Le film sera vu à Abidjan. Il faut qu’il passe à Abidjan. Absolument. Le moment que j’attends le plus c’est de voir la réaction du public abidjanais. C’est vrai que c’est un film universel, qui est censé toucher tout le monde parce que c’est une histoire universelle mais on a essayé de mettre l’accent sur la Côte d’Ivoire. Il faut que les gens regardent plusieurs fois. Deux ou trois fois on a placé des petits drapeaux de la Côte d’Ivoire, il y a des détails qui mettent en avant notre pays. Ne serait-ce que pour cela, il faut que le film passe absolument à Abidjan.
Quel est votre parcours professionnels, Boris ?

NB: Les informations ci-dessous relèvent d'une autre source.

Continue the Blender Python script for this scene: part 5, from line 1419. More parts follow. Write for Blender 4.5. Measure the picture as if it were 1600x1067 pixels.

Je suis issu de l’Ecole supérieure des arts visuels de Marrakech (Esav), au Maroc. J’ai quitté la Côte d’Ivoire en 2012. Après le Baccalauréat et des études en Communication et Ressources humaines dans une grande école de la place, je me suis lancé dans la réalisation de mon rêve. Dès mon jeune âge, je voulais faire du cinéma mais je ne voulais pas commencer sans formation pure. J’ai passé un concours pour entrer à l’Esav de Marrakech au Maroc et j’ai pu intégrer cette école. Après quatre années à l’Esav, dans la spécialité Image, je suis sorti en tant que Directeur photo. Une fonction que j’ai assumée plus tard sur d’autres tournages. J’ai participé à quelques festivals dont celui de Tanger. Avec le projet qui a suivi, mon Travail de fin d’études (Tfe) j’ai participé à plus de 7 festivals en France, en Egypte. Et j’ai obtenu le Prix de la meilleure image avec ce film au Benin. J’ai aussi travaillé avec Guy Kalou sur le film «Kamissa» en tant que Directeur photo et coréalisateur aussi. C’est après qu’interviendra l’aventure «Résolution».